How Do You Sell Smells?


Humans have five senses, and TV appeals to most of them. We can see next year's car on TV. We hear a clip from an upcoming album – but smells are different. Your TV doesn’t smell. Your computer won't smell. So, how do you sell smells?

If you're a perfume advertiser, you have a challenge: to sell a smell on TV, you can't rely on aroma. You have to demonstrate value in other, less-tangible means, while honoring or relating the values of the brand.

Take Spike Jonze’s latest entry into perfume promotion for KENZO World, "My Mutant Brain". In this, The Leftovers star Margaret Qualley gyrates throughout a swanky venue, dancing like no one’s watching and living the Kenzo World tagline, “take control”. 

But, by the end of the glitz and glamour of the incredibly talented Jonze’s spot, we still left scent-less.

This reliance on emotional cues, or the promise of lifestyle, has long-plagued…well, everyone working in aromatic-advertising. But they’re not alone – you can’t feel the rumble of a mustang while watching the Super Bowl commercial, you can’t taste the Skittles rainbow through your TV. So instead, these advertisements employ a feeling that lasts longer than hunger – aspirations.


Aspiration, Validation and Advertising

Are you a person who “takes control”? Well, sure, many of us are. But the promise, or the offer, seems to be, 'if you want to take control, this can get you there.' Or, 'if you already take control, this proves it.'

This critically lauded Old Spice TV campaign has perhaps the most transparent offer yet; ladies, "your man can smell like me.”


It’s simple. And It’s effective (at least, for this writer). Because rather than a palate of perfunctory colors selling sex appeal, confidence and control, we’re left with an irreverent, unapologetic sales pitch: 'Be Like Me.'

This approach is nothing new, as described in “The Erotic History of Advertising” by Tom Reichert. In this, he names the Be-Like-Me strategy the “desirable quarry” tactic which, when boiled down, says: use this to attract men and women.

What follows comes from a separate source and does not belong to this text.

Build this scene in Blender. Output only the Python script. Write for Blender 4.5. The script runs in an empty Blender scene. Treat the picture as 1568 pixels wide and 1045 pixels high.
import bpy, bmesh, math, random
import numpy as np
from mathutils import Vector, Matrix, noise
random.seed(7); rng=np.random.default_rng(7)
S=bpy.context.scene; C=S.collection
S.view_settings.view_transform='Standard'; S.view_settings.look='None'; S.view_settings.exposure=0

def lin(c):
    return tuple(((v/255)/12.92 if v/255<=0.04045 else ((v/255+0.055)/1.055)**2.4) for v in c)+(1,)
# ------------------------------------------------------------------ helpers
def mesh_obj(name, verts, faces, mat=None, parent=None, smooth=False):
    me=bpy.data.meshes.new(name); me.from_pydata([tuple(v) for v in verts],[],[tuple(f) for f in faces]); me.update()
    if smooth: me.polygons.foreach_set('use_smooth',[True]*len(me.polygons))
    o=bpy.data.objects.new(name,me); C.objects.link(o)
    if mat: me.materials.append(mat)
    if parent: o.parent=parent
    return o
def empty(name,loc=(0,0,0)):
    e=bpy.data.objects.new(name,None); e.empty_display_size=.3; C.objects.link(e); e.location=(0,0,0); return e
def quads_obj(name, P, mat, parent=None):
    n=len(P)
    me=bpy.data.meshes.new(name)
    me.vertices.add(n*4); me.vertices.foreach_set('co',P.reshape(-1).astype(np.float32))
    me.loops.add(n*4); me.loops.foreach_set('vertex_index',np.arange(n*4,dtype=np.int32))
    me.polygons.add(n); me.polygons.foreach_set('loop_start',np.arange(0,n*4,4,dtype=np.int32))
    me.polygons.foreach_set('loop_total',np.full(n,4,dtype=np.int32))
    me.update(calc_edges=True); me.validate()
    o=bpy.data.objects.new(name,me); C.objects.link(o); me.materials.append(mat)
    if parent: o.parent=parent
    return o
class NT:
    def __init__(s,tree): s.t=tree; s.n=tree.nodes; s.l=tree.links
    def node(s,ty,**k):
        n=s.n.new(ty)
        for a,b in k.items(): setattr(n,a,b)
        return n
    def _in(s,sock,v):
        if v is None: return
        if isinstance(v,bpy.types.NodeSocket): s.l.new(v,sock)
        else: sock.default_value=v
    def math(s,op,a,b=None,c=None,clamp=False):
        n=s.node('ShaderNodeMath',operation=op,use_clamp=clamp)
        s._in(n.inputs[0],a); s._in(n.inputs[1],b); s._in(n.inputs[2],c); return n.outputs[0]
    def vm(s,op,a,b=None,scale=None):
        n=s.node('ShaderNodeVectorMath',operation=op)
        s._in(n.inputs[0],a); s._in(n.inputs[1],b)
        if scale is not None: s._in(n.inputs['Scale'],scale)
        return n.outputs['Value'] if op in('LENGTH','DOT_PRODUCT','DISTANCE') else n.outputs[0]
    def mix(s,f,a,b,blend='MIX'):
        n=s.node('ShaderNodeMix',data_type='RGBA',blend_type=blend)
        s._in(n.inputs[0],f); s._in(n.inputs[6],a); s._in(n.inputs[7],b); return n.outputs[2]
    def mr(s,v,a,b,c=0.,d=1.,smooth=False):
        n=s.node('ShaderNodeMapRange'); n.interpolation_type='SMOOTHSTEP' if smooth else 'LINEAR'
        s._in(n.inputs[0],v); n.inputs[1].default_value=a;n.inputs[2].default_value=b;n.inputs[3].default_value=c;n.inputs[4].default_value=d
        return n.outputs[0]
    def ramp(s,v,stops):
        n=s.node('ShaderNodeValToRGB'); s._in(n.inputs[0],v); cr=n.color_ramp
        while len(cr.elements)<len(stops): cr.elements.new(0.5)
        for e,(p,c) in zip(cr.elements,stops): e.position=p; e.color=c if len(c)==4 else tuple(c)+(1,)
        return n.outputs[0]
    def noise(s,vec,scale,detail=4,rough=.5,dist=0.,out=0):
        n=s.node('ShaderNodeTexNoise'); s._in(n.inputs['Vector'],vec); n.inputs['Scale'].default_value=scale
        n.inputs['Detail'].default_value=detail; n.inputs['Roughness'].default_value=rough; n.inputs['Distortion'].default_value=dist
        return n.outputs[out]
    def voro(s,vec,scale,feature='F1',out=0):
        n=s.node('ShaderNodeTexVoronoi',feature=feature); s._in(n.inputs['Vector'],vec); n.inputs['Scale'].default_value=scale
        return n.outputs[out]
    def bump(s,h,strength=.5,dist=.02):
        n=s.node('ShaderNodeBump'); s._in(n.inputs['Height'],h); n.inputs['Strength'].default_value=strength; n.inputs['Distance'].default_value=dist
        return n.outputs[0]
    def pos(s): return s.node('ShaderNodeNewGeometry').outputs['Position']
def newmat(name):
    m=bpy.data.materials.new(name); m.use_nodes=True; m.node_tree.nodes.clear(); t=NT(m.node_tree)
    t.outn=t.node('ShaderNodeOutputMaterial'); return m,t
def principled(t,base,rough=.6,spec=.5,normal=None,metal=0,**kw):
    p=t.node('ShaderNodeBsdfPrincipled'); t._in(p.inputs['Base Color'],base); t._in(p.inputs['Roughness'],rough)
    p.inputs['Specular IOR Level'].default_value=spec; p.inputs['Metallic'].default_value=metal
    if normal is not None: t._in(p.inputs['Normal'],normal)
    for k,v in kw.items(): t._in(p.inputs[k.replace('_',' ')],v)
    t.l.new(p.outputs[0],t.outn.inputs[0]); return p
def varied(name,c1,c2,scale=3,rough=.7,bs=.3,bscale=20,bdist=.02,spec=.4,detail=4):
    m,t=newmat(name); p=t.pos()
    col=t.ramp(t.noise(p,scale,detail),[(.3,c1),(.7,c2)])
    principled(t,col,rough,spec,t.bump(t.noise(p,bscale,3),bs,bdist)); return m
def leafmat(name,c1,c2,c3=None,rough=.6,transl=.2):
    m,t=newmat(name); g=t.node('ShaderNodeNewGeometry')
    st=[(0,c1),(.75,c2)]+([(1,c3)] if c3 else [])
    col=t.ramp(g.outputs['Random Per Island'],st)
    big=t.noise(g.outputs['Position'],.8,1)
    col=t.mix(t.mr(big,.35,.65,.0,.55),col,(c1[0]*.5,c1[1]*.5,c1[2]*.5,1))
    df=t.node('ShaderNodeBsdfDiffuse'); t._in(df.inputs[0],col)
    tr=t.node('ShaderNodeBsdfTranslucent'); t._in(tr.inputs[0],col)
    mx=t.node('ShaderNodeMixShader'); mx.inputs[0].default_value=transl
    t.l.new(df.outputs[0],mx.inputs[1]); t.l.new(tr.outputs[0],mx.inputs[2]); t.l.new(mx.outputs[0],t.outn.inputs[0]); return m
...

How Do you Sell Smells - Smell Like a Man, Man


The Problem with Selling an Experience:


So, there’s more than one way to sell a smell, such as targeting aspirations or validations. And it’s a safe approach, because it's a more tangible idea that we, the audience, can connect with. In fact, if you can connect this emotion with the product, you can begin to form an experience before the scent is even smelled. Rachel Herz, professor of psychiatry and human behavior at Brown University and the author of The Scent of Desire says,
"Smells don't have any meaning prior to being associated with an experience, then after they become experienced with something, that's what they represent." 

This meaning, this derived meaning, influences our experience. And our experience defines the brands' identity.


How do you sell smells - Old Spice


The Ideals Behind Identity

If we take another look at the Old Spice campaign, we’re offered an association between that Old Spice smell and rugged manliness; much like Jonze’s ad connects control with choice. It seems the secret is to link your brand with abstract ideals and inherent desires - stand out, take control, be yourself. Take it from the professionals, as perfume maker Serge Lutens maintains
"It is potentially a carrier for the imagination. Perfume is thick; it is poison and pure desire; it is eros in person."
So, how do you sell a smell? You don’t, because you’re not. You’re selling desire. You’re creating meaning. 

You’re actually selling a version of me that I could be.